Prevalence threshold

sqrt(FPR) / (sqrt(TPR) + sqrt(FPR))

TPR is true positive rate or recall

recall(average=None)[source]

It is also called sensitivity or true positive rate. It is number of correct positive predictions divided by the total number of positives Formula :

True Posivitive / True Positive + False Negative

Parameters:: average (str (default=None)) – one of None, macro, weighted, or micro

specificity(average=None)[source]

It is also called true negative rate or selectivity. It is the probability that the predictions are negative when the true labels are also negative.
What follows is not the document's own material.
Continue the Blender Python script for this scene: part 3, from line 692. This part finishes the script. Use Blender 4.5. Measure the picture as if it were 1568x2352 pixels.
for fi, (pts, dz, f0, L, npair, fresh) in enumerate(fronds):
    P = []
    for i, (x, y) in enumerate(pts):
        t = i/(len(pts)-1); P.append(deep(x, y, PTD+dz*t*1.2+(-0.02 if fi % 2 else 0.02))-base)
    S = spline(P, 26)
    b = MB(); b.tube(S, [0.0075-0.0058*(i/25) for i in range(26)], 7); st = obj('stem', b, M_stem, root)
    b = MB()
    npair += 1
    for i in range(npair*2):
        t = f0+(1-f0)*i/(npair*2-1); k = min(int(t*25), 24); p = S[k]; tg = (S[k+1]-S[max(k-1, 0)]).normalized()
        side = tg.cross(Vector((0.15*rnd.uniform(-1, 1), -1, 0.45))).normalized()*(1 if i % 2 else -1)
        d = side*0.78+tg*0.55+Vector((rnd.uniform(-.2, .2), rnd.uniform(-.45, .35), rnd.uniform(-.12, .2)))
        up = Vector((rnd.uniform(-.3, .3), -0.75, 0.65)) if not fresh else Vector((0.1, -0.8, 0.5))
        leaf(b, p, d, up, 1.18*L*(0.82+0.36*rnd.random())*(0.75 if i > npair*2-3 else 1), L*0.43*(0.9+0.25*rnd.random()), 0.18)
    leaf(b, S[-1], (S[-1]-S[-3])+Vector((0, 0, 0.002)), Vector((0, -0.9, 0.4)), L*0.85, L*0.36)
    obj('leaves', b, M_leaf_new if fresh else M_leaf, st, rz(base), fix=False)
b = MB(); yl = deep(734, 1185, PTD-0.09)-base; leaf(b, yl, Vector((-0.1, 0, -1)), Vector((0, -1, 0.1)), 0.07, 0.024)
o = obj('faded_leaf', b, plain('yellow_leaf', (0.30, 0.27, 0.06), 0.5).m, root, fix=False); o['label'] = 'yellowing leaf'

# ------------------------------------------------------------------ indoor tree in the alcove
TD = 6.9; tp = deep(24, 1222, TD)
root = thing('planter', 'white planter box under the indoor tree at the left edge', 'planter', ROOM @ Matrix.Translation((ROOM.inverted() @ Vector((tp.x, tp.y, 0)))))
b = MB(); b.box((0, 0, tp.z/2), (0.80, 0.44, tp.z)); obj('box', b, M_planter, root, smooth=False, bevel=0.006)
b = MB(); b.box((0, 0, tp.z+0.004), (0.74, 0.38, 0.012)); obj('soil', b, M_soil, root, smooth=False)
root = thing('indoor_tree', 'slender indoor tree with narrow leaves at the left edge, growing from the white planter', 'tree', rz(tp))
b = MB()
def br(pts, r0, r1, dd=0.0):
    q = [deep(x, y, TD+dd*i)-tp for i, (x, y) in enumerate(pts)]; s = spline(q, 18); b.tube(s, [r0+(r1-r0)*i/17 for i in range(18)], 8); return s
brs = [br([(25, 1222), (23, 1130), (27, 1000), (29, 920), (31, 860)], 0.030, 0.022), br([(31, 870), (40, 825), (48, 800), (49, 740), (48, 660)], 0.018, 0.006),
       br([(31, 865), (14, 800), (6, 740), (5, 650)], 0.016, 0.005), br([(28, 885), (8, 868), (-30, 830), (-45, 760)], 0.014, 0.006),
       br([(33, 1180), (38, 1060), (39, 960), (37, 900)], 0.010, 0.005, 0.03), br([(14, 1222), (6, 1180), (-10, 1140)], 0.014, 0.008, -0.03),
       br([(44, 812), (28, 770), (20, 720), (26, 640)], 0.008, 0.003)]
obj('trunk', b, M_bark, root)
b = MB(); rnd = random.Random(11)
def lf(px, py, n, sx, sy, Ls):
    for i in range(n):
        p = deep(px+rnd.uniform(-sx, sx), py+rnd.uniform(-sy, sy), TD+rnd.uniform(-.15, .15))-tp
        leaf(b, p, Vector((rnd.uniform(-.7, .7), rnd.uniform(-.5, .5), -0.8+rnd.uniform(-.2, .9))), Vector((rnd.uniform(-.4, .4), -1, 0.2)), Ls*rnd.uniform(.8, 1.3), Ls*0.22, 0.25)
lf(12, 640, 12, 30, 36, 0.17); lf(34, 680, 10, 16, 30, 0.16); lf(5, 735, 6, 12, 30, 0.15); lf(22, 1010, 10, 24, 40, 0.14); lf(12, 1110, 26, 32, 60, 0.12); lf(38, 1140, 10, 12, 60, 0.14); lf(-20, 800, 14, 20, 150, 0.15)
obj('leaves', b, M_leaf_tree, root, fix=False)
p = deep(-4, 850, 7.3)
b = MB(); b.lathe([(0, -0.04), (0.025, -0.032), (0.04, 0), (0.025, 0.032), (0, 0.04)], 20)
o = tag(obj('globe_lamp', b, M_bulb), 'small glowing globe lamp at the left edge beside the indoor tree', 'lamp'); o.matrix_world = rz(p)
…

It is number of correct negative predictions divided by the total number of negatives.

It’s formula is following TN / TN+FP

Examples

>>> import numpy as np
>>> from SeqMetrics import ClassificationMetrics
>>> true = np.array([1, 0, 0, 0])
>>> pred = np.array([1, 1, 1, 1])
>>> metrics = ClassificationMetrics(true, pred)
>>> print(metrics.specificity())
...
>>> print(metrics.specificity(average="macro"))
>>> print(metrics.specificity(average="weighted"))

youden_index(average=None)[source]

Youden index, also known as informedness

j = TPR + TNR − 1 = sensitivity + specificity - 1

https://en.wikipedia.org/wiki/Youden%27s_J_statistic